Pender County’s lawyers responded on April 8.

“At the beginning of the evidentiary hearing, Coastal Pine Solar, LLC (‘Coastal’) produced voluminous materials unseen by the Pender County Board of Commissioners (‘Board’) or County landowners and remarked that the size of its facility ‘could be’ the ‘elephant in the room,’ while blaming Duke Energy, a company unaware of the hearing, for its size,” the county’s brief argued. “Coastal’s credibility plummeted and the Board, having the duty to ensure the hearing was fair, asked questions to discover the facts and conditions of Coastal’s massive facility.”

The proposed farm was larger than any North Carolina solar farm identified by the company’s expert. It was “nearly twenty (20) times larger than the largest solar farm found in this Court’s precedents, raising a serious policy question unencountered by this Court,” Pender County lawyers added.

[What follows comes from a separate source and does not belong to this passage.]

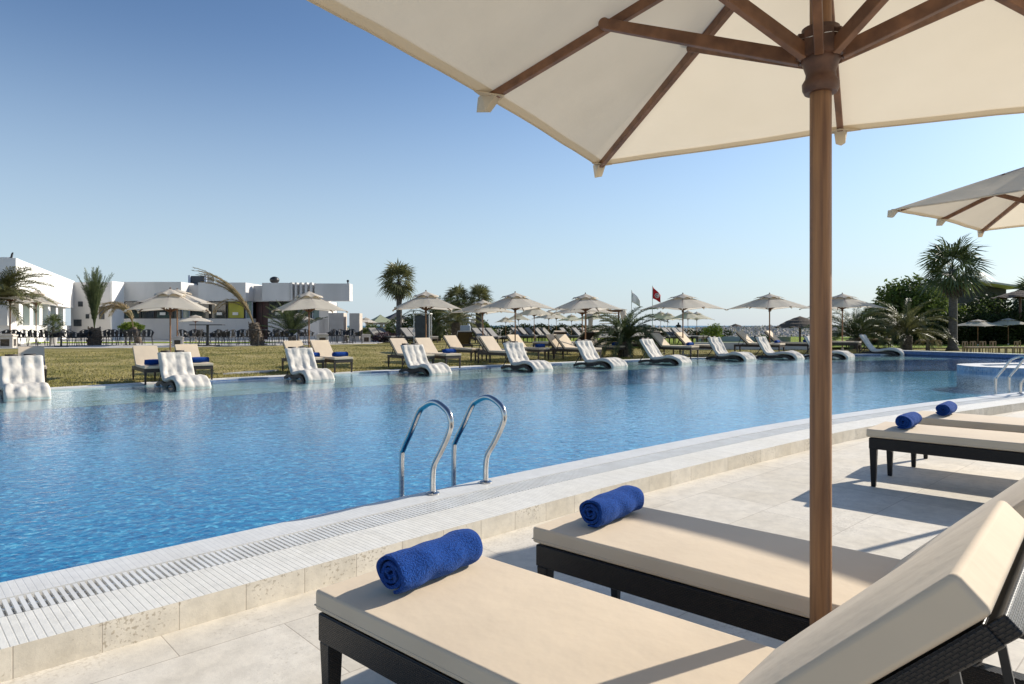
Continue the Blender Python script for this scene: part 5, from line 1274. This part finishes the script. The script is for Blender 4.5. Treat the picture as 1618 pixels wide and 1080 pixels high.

“The County had resolved the policy question by designating the land on which Coastal proposes its massive facility as prime farmland and to protect farmlands, without targeting solar farms, allowing only limited non-residential special uses,” the county brief continued.
The solar farm’s application “lacked the design evidence specifically required” by county rules, Pender County argued.

“Without design evidence, County landowners produced contrary evidence by testifying to what they personally knew – the existing physical characteristics of the land where the facility was proposed, the existing character of the community, and explained the reasons the facility did not fit,” the county’s lawyers wrote. “Their evidence was competent, material, and substantial under the Rules of Evidence for the purposes it was offered and was the only competent evidence of the existing physical characteristics of the land.”

Pender County said the solar company “hatched accusations that some Board members acted improperly” and later accused the Superior Court judge of “acting improperly.” “These accusations are wrong and misplaced,” the county brief continued.